The Metropolitan St. Louis Sewer District Board of Trustees recently approved a big increase in sewer rates.

Homeowners will see higher bills beginning next month. There is information surrounding the increase that the public should be aware of, especially because the MSD will have a $500 million bond issue on the November ballot.

To begin with, the 21 percent increase approved by the MSD Board of Trustees will provide $30 million of additional annual revenue for the sewer district.

As the result of rate increases imposed without voter approval since 1992, the MSD now will be taking in $120 million more each year.

The total amount of additional revenue collected from ratepayers over these years comes to nearly $900 million. Next year, the total will exceed $1 billion. Yet MSD officials, many of whom got big raises earlier this year and now have plush offices at the district's new downtown headquarters, always make it sound like the district is nearly broke.
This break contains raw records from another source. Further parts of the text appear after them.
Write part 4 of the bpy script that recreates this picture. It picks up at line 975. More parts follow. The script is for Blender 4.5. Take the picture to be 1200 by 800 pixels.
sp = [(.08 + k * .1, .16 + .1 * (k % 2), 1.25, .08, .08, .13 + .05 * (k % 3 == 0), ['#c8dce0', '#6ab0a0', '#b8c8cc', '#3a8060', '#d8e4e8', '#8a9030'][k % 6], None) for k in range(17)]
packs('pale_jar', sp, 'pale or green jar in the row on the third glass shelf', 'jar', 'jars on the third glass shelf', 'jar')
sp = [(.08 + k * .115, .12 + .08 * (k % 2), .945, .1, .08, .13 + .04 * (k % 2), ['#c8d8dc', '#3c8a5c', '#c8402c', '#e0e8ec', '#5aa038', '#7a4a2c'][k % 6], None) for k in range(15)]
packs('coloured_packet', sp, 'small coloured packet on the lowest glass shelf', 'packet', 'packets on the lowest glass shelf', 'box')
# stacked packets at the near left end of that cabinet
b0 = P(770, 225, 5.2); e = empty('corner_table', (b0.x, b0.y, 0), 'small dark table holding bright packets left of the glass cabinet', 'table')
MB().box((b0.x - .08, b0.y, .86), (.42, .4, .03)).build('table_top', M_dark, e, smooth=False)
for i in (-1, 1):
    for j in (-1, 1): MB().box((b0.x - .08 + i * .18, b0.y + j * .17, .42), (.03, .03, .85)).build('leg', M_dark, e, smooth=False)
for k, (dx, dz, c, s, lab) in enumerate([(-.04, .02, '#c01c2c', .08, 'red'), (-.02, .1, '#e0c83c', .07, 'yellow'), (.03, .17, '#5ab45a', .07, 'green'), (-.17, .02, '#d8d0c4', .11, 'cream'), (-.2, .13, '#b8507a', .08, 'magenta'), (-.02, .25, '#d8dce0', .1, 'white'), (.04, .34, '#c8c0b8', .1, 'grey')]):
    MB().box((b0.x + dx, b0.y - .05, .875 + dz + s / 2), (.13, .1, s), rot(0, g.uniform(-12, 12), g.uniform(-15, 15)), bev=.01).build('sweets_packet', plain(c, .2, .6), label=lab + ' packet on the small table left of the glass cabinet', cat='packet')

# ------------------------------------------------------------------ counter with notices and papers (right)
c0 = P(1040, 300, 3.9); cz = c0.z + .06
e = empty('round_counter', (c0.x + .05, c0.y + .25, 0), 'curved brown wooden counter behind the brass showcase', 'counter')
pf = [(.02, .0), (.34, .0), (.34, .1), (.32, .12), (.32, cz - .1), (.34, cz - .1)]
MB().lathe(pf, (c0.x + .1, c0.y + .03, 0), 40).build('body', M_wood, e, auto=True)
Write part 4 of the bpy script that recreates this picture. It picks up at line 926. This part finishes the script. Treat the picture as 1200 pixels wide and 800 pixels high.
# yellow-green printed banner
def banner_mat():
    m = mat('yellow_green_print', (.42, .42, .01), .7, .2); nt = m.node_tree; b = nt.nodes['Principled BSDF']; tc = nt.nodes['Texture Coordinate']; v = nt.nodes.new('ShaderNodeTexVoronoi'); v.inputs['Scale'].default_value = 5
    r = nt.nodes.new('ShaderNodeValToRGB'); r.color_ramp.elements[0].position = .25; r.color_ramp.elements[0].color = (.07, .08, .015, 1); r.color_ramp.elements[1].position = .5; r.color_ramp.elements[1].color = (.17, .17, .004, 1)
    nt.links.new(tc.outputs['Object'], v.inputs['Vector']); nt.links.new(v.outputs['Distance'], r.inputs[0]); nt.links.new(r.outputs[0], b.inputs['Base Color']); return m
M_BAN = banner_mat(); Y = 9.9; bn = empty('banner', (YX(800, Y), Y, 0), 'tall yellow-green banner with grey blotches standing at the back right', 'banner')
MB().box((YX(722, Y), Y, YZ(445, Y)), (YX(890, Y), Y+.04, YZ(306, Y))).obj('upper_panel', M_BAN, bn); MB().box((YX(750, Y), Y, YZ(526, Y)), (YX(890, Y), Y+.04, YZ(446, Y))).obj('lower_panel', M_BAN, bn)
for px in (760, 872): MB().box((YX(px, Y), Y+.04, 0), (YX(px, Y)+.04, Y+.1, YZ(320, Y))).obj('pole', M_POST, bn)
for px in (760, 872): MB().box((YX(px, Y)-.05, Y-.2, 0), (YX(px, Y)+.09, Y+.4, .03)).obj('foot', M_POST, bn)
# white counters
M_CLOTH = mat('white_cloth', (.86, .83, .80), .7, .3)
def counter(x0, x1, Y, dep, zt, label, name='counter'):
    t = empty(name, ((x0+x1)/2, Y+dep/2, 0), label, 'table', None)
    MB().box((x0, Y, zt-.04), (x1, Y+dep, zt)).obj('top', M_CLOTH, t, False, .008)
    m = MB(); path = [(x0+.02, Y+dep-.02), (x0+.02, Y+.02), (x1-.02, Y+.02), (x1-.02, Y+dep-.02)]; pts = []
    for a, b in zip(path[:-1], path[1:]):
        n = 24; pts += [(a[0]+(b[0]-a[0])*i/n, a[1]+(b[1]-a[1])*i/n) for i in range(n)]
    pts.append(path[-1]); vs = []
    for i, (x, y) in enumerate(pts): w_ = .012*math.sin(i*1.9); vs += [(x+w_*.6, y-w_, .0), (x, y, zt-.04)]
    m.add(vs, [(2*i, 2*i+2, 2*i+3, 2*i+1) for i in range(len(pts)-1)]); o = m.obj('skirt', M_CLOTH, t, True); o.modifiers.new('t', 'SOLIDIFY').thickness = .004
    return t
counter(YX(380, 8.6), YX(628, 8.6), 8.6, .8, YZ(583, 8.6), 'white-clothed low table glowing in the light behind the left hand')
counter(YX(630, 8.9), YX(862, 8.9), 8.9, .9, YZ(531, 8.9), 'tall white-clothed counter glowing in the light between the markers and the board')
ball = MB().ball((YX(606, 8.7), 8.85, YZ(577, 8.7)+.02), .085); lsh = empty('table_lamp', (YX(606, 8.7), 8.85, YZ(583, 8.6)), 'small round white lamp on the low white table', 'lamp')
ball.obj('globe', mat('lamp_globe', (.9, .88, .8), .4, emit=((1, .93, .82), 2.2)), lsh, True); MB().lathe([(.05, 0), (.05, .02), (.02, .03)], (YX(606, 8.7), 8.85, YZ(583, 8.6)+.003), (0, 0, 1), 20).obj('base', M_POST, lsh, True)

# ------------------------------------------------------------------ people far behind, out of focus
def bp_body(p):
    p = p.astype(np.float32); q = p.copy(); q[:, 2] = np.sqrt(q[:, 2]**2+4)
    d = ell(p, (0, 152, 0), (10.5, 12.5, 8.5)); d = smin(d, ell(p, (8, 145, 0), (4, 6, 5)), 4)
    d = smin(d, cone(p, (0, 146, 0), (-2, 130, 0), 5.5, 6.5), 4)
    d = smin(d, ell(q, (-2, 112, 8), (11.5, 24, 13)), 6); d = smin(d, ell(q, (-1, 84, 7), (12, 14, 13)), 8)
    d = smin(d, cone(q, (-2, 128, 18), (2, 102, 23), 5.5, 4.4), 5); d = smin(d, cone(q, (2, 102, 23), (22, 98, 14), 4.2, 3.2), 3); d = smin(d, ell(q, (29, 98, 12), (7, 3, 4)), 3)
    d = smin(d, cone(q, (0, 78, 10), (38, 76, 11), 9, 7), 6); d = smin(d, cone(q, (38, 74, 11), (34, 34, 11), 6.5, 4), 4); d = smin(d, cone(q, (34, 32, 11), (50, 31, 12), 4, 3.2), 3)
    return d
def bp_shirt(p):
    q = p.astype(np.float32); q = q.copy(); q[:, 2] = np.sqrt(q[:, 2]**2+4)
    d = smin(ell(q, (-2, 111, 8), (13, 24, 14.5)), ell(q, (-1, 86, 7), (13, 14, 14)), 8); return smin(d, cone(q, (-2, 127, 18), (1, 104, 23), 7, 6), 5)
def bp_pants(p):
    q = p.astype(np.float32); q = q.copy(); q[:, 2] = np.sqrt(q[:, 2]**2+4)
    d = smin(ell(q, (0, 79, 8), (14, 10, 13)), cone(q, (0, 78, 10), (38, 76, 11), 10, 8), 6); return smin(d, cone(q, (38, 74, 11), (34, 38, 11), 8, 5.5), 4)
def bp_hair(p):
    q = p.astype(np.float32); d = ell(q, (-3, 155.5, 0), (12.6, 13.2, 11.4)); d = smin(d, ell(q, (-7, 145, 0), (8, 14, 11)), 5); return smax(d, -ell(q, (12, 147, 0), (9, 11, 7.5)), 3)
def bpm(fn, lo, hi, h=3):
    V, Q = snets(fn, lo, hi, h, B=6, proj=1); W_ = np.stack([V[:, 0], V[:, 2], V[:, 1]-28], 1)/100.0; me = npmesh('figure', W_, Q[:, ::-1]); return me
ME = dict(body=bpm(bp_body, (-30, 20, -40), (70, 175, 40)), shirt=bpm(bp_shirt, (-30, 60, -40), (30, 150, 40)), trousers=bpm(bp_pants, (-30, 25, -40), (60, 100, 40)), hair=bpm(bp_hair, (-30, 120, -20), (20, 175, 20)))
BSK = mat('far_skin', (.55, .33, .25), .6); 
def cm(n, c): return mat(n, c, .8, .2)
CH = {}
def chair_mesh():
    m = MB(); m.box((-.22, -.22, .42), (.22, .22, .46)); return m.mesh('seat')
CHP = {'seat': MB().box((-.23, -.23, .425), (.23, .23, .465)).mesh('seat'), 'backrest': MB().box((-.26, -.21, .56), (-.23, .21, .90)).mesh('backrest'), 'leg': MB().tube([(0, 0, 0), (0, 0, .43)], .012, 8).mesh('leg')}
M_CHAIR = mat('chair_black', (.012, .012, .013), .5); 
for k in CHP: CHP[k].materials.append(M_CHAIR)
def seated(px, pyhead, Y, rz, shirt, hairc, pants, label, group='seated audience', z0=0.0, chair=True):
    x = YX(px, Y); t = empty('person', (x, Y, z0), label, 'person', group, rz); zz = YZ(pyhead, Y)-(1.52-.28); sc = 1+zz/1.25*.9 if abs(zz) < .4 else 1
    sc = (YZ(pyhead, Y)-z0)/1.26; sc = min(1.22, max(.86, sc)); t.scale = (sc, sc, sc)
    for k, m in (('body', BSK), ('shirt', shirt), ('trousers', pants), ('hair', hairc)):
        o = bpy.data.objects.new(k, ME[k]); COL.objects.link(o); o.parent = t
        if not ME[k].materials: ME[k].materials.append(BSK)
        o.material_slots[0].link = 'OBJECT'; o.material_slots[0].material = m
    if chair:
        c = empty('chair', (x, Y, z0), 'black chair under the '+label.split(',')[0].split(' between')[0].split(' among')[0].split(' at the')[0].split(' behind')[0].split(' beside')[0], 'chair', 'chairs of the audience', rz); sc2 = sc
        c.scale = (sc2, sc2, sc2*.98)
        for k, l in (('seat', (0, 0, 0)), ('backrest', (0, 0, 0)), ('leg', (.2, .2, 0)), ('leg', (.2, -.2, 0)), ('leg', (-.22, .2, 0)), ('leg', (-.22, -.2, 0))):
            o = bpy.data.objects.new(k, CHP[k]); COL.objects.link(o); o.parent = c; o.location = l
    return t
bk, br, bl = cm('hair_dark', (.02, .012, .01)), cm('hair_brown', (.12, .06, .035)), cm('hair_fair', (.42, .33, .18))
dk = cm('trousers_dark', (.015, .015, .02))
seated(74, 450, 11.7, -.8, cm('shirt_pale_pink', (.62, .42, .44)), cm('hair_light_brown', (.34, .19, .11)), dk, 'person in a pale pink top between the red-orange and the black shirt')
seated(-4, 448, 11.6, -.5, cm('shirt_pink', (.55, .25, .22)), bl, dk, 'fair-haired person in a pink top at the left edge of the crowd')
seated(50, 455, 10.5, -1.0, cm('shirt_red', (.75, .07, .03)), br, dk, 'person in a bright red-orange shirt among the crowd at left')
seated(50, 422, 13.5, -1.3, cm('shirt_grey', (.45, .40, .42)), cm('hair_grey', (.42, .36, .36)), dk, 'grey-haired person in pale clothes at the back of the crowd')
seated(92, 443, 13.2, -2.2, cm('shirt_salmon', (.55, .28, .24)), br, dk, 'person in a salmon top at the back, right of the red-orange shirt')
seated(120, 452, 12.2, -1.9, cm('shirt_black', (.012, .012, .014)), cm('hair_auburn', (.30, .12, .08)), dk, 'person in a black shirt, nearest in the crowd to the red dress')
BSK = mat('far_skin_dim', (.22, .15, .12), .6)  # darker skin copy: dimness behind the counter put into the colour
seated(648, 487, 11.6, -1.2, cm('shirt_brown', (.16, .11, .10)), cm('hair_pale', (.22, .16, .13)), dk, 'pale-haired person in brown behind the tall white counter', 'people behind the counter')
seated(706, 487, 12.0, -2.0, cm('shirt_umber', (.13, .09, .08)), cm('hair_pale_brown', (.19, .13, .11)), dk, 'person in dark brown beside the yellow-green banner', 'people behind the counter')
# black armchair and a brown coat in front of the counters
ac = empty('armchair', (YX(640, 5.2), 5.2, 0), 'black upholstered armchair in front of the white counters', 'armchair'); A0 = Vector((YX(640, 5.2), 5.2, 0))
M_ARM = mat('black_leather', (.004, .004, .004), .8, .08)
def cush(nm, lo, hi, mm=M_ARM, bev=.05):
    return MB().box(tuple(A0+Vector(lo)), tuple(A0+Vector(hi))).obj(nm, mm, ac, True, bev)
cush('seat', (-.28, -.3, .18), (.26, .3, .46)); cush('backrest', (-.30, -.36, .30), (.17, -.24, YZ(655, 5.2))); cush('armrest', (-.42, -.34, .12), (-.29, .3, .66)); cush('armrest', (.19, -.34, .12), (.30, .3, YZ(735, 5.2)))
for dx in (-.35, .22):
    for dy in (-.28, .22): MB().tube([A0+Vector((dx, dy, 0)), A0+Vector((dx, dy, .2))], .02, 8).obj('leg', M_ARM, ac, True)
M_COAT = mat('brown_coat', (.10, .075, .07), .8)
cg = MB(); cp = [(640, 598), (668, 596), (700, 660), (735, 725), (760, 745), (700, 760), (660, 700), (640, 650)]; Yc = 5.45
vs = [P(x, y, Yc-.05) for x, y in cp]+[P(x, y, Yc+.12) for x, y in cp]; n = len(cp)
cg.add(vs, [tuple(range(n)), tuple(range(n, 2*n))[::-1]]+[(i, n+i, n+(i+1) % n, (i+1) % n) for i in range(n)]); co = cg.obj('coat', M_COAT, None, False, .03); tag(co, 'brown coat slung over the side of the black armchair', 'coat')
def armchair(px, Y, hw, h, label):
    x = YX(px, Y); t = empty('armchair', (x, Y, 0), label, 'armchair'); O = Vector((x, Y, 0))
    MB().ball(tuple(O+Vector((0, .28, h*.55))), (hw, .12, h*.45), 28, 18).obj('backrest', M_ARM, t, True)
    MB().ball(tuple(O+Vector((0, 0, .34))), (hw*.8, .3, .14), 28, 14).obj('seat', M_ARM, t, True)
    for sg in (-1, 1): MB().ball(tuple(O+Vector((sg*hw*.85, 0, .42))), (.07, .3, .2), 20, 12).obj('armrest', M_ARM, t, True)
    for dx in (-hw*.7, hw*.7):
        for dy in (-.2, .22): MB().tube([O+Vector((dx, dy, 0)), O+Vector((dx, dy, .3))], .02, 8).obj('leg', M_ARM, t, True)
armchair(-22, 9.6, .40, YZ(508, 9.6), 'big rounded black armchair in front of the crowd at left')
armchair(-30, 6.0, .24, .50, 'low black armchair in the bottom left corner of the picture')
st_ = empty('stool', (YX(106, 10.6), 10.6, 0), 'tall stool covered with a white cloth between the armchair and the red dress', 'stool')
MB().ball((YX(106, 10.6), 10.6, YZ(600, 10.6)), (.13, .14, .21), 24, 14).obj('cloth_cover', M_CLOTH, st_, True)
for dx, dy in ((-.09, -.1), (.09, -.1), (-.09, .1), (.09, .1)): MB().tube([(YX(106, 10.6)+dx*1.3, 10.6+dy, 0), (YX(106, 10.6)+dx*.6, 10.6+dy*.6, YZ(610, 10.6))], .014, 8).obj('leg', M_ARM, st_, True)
In one news account about the rate increases, MSD board Chairman Robert Baer promised the district would be "good stewards of the public's money.'' The record of the new board, which was installed in March by Mayor Francis Slay and County Executive "Buzz'' Westfall, would not exactly support Baer's promise.

The board has taken some steps in the right direction, but continues with many bad practices of the past. Worst among them is handing out millions of dollars of no-bid consulting contracts for dubious purposes.

At the June board meeting alone, about $8 million of consulting contracts with various engineering firms was on the agenda.

Among the contracts were two $1 million contracts for more studies and a $1.5 million contract with Jacobs Civil Inc. for "engineering services for planning functions.'' The Jacobs' contract came up for final approval at the July 10 board meeting.

At the public comment section of the meeting, I asked Chairman Baer what projects Jacobs would be working on, how many of the firm's employees would be involved and what was the hourly rate Jacobs would charge. Incredibly, Baer said he didn't know. The same was probably true of the other board members, yet they approved the contract anyway.

When the new MSD board members were appointed in March, their main charge was to restore public confidence in the sewer district. Approving millions of dollars for questionable expenditures is not the way to go about it.

Voters have little reason at this point to support the MSD's bond issue.